--- start DATASET SECTION ---
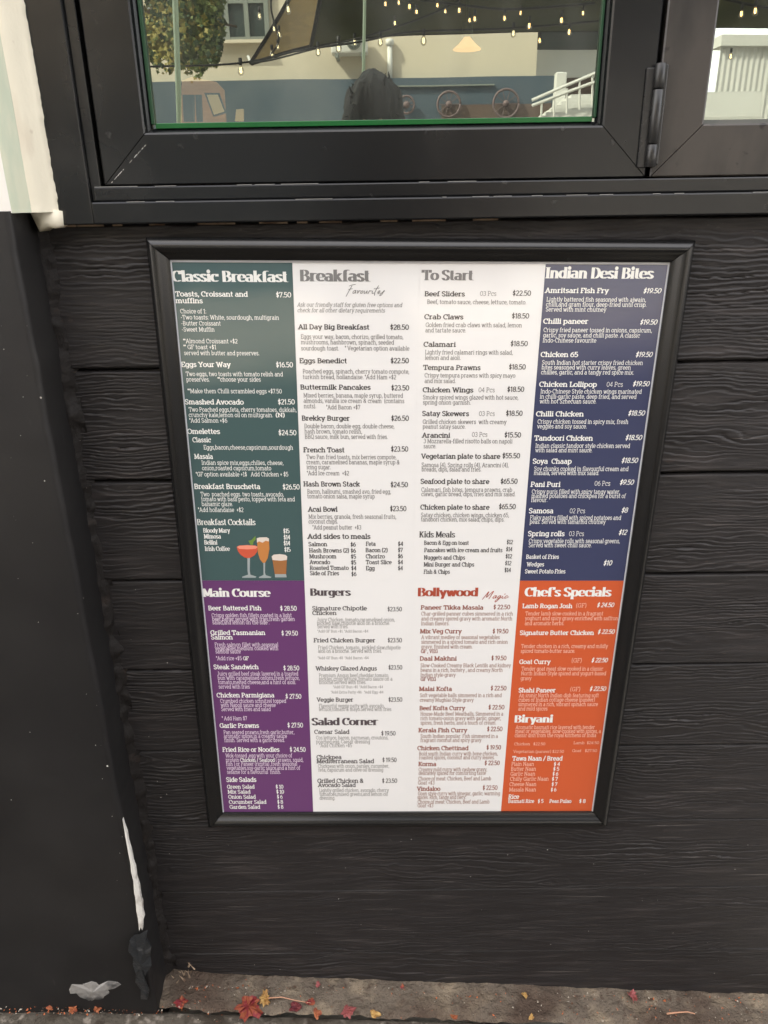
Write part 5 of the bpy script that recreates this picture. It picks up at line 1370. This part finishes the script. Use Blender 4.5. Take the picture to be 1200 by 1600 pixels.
V_ = [(0, 0, .95), (0, 0, 1.08), (0, .0, 1.22), (0, 0, 1.36), (0, .0, 1.44), (0, .01, 1.50), (.17, 0, 1.36), (.235, .02, 1.14), (hx_ + .07, hy_ - .09, hz_ - .10), (hx_ + .035, hy_ - .05, hz_ - .05), (-.17, 0, 1.36), (-.235, .02, 1.14), (hx_ - .09, hy_ - .09, hz_ - .10), (hx_ - .055, hy_ - .05, hz_ - .05),
      (.095, 0, .88), (.10, .01, .50), (.10, 0, .10), (.11, .10, .05), (-.095, 0, .88), (-.10, .01, .50), (-.10, 0, .10), (-.11, .10, .05)]
E_ = [(0, 1), (1, 2), (2, 3), (3, 4), (4, 5), (3, 6), (6, 7), (7, 8), (8, 9), (3, 10), (10, 11), (11, 12), (12, 13), (0, 14), (14, 15), (15, 16), (16, 17), (0, 18), (18, 19), (19, 20), (20, 21)]
rad = [.15, .13, .14, .12, .055, .055, .065, .048, .036, .03, .065, .048, .036, .03, .10, .065, .045, .04, .10, .065, .045, .04]
body = skin('body', V_, E_, rad, m_cloth)
bm = bmesh.new(); bmesh.ops.create_uvsphere(bm, u_segments=24, v_segments=18, radius=1)
for v in bm.verts:
    x, y, z = v.co; w = 1 - .22 * max(0, -z); v.co = Vector((x * .072 * w, y * .090 * w + .004, z * .110 + 1.592))
    if y > .75 and abs(x) < .25 and -.35 < z < .15: v.co.y += .018 * (1 - abs(x) / .25)
TH = Matrix.Translation((0, -.02, 1.50)) @ Matrix.Rotation(R(-30), 4, 'X') @ Matrix.Translation((0, .02, -1.50))
bmesh.ops.transform(bm, matrix=TH, verts=bm.verts[:]); bm_obj('head', bm, m_skin, per, True)
bm = bmesh.new(); rh_ = np.random.RandomState(2)
def hp(d, k=1.0):
    lo = max(0, -d.z); return Vector((d.x * (.100 + .075 * lo) * k, d.y * .115 * k - .02, d.z * (.130 + .13 * lo) * k + 1.60))
hc = bmesh.ops.create_uvsphere(bm, u_segments=90, v_segments=70, radius=1)
for v in hc['verts']:
    d = v.co.normalized(); v.co = hp(d, .84 + .26 * float(fbm(np.array(d.x * 3.5 + 9), np.array(d.z * 3.5 + d.y * 3), 5))) if not (d.y > .72 and -.75 < d.z < -.15 and abs(d.x) < .45) else Vector((d.x * .07, .02, d.z * .12 + 1.6))
for k in range(60):
    d = Vector(rh_.normal(0, 1, 3)).normalized()
    if d.y > .7 and d.z < -.1: continue
    p0 = hp(d, .95); w_ = Vector(rh_.normal(0, .012, 3)); g_ = Vector((0, 0, -.02 * (1.2 - d.z)))
    tube(bm, [p0, p0 + d * .006 + w_ * .8, p0 + d * .007 - w_ * .5 + g_, p0 + d * .010 + w_ * .9 + g_ * 2], .0022, 4, .001)
bmesh.ops.transform(bm, matrix=TH, verts=bm.verts[:]); h = bm_obj('hair', bm, m_hair, per, True); h['kind'] = 'stuff'
for s in (-1, 1):
    bm = bmesh.new(); bmesh.ops.create_uvsphere(bm, u_segments=10, v_segments=8, radius=.012)
    for v in bm.verts: v.co += Vector((s * .030, .100, 1.605))
    bmesh.ops.transform(bm, matrix=TH, verts=bm.verts[:]); bm_obj('eye', bm, m_whitep, per, True)
bm = bmesh.new(); tube(bm, [(-.024, .104, 1.545), (0, .111, 1.543), (.024, .104, 1.545)], .005, 6); bmesh.ops.transform(bm, matrix=TH, verts=bm.verts[:]); bm_obj('mouth', bm, M('lips', (.28, .09, .08), .5), per, True)
for s in (-1, 1):                                      # hands: palm, four bent fingers and a thumb closed on the phone's edges
    wx, wy, wz = hx_ + (s * .045 if s > 0 else -.055), hy_ - .05, hz_ - .055
    ex = hx_ + s * .040; Y0 = hy_ - .022
    v = [(wx, wy, wz), (ex + s * .022, Y0 - .015, wz + .03)]; e = [(0, 1)]; r = [.024, .026]
    for k in range(4):
        zf = wz + .012 + k * .019; i = len(v); q = (1.0, 1.08, 1.04, .85)[3 - k]
        v += [(ex + s * .020, Y0 - .006, zf + .008), (ex + s * .012 * q, Y0 + .012, zf + .010), (ex - s * .010 * q, Y0 + .016, zf + .012)]; e += [(1, i), (i, i + 1), (i + 1, i + 2)]; r += [.0095, .0085, .007]
    i = len(v); v += [(ex + s * .008, Y0 - .024, wz + .045), (ex - s * .012, Y0 - .020, wz + .062)]; e += [(1, i), (i, i + 1)]; r += [.011, .0085]
    skin('hand', v, e, r, m_skin, 0, 1)
box('trouser_legs', -.01, .01, -.01, .01, .9, .92, m_jean, per) if False else None
ph = empty('phone', (CAM[0], CAM[1] - .022, CAM[2] - .055), 'black phone held up in front of the mirrored person', 'phone')
box('phone_body', -.037, .037, -.004, .004, -.075, .075, m_phone, ph, .003); box('camera_bump', -.030, .006, .0042, .0062, .035, .070, m_phone, ph, .001)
--- end DATASET SECTION ---
### TASK TO COMPLETE
Pictures in the data above should not be copied; transcribe everything else exactly.

### OUTPUT FOR THIS EXERCISE
Write part 5 of the bpy script that recreates this picture. It picks up at line 1370. This part finishes the script. Use Blender 4.5. Take the picture to be 1200 by 1600 pixels.
V_ = [(0, 0, .95), (0, 0, 1.08), (0, .0, 1.22), (0, 0, 1.36), (0, .0, 1.44), (0, .01, 1.50), (.17, 0, 1.36), (.235, .02, 1.14), (hx_ + .07, hy_ - .09, hz_ - .10), (hx_ + .035, hy_ - .05, hz_ - .05), (-.17, 0, 1.36), (-.235, .02, 1.14), (hx_ - .09, hy_ - .09, hz_ - .10), (hx_ - .055, hy_ - .05, hz_ - .05),
      (.095, 0, .88), (.10, .01, .50), (.10, 0, .10), (.11, .10, .05), (-.095, 0, .88), (-.10, .01, .50), (-.10, 0, .10), (-.11, .10, .05)]
E_ = [(0, 1), (1, 2), (2, 3), (3, 4), (4, 5), (3, 6), (6, 7), (7, 8), (8, 9), (3, 10), (10, 11), (11, 12), (12, 13), (0, 14), (14, 15), (15, 16), (16, 17), (0, 18), (18, 19), (19, 20), (20, 21)]
rad = [.15, .13, .14, .12, .055, .055, .065, .048, .036, .03, .065, .048, .036, .03, .10, .065, .045, .04, .10, .065, .045, .04]
body = skin('body', V_, E_, rad, m_cloth)
bm = bmesh.new(); bmesh.ops.create_uvsphere(bm, u_segments=24, v_segments=18, radius=1)
for v in bm.verts:
    x, y, z = v.co; w = 1 - .22 * max(0, -z); v.co = Vector((x * .072 * w, y * .090 * w + .004, z * .110 + 1.592))
    if y > .75 and abs(x) < .25 and -.35 < z < .15: v.co.y += .018 * (1 - abs(x) / .25)
TH = Matrix.Translation((0, -.02, 1.50)) @ Matrix.Rotation(R(-30), 4, 'X') @ Matrix.Translation((0, .02, -1.50))
bmesh.ops.transform(bm, matrix=TH, verts=bm.verts[:]); bm_obj('head', bm, m_skin, per, True)
bm = bmesh.new(); rh_ = np.random.RandomState(2)
def hp(d, k=1.0):
    lo = max(0, -d.z); return Vector((d.x * (.100 + .075 * lo) * k, d.y * .115 * k - .02, d.z * (.130 + .13 * lo) * k + 1.60))
hc = bmesh.ops.create_uvsphere(bm, u_segments=90, v_segments=70, radius=1)
for v in hc['verts']:
    d = v.co.normalized(); v.co = hp(d, .84 + .26 * float(fbm(np.array(d.x * 3.5 + 9), np.array(d.z * 3.5 + d.y * 3), 5))) if not (d.y > .72 and -.75 < d.z < -.15 and abs(d.x) < .45) else Vector((d.x * .07, .02, d.z * .12 + 1.6))
for k in range(60):
    d = Vector(rh_.normal(0, 1, 3)).normalized()
    if d.y > .7 and d.z < -.1: continue
    p0 = hp(d, .95); w_ = Vector(rh_.normal(0, .012, 3)); g_ = Vector((0, 0, -.02 * (1.2 - d.z)))
    tube(bm, [p0, p0 + d * .006 + w_ * .8, p0 + d * .007 - w_ * .5 + g_, p0 + d * .010 + w_ * .9 + g_ * 2], .0022, 4, .001)
bmesh.ops.transform(bm, matrix=TH, verts=bm.verts[:]); h = bm_obj('hair', bm, m_hair, per, True); h['kind'] = 'stuff'
for s in (-1, 1):
    bm = bmesh.new(); bmesh.ops.create_uvsphere(bm, u_segments=10, v_segments=8, radius=.012)
    for v in bm.verts: v.co += Vector((s * .030, .100, 1.605))
    bmesh.ops.transform(bm, matrix=TH, verts=bm.verts[:]); bm_obj('eye', bm, m_whitep, per, True)
bm = bmesh.new(); tube(bm, [(-.024, .104, 1.545), (0, .111, 1.543), (.024, .104, 1.545)], .005, 6); bmesh.ops.transform(bm, matrix=TH, verts=bm.verts[:]); bm_obj('mouth', bm, M('lips', (.28, .09, .08), .5), per, True)
for s in (-1, 1):                                      # hands: palm, four bent fingers and a thumb closed on the phone's edges
    wx, wy, wz = hx_ + (s * .045 if s > 0 else -.055), hy_ - .05, hz_ - .055
    ex = hx_ + s * .040; Y0 = hy_ - .022
    v = [(wx, wy, wz), (ex + s * .022, Y0 - .015, wz + .03)]; e = [(0, 1)]; r = [.024, .026]
    for k in range(4):
        zf = wz + .012 + k * .019; i = len(v); q = (1.0, 1.08, 1.04, .85)[3 - k]
        v += [(ex + s * .020, Y0 - .006, zf + .008), (ex + s * .012 * q, Y0 + .012, zf + .010), (ex - s * .010 * q, Y0 + .016, zf + .012)]; e += [(1, i), (i, i + 1), (i + 1, i + 2)]; r += [.0095, .0085, .007]
    i = len(v); v += [(ex + s * .008, Y0 - .024, wz + .045), (ex - s * .012, Y0 - .020, wz + .062)]; e += [(1, i), (i, i + 1)]; r += [.011, .0085]
    skin('hand', v, e, r, m_skin, 0, 1)
box('trouser_legs', -.01, .01, -.01, .01, .9, .92, m_jean, per) if False else None
ph = empty('phone', (CAM[0], CAM[1] - .022, CAM[2] - .055), 'black phone held up in front of the mirrored person', 'phone')
box('phone_body', -.037, .037, -.004, .004, -.075, .075, m_phone, ph, .003); box('camera_bump', -.030, .006, .0042, .0062, .035, .070, m_phone, ph, .001)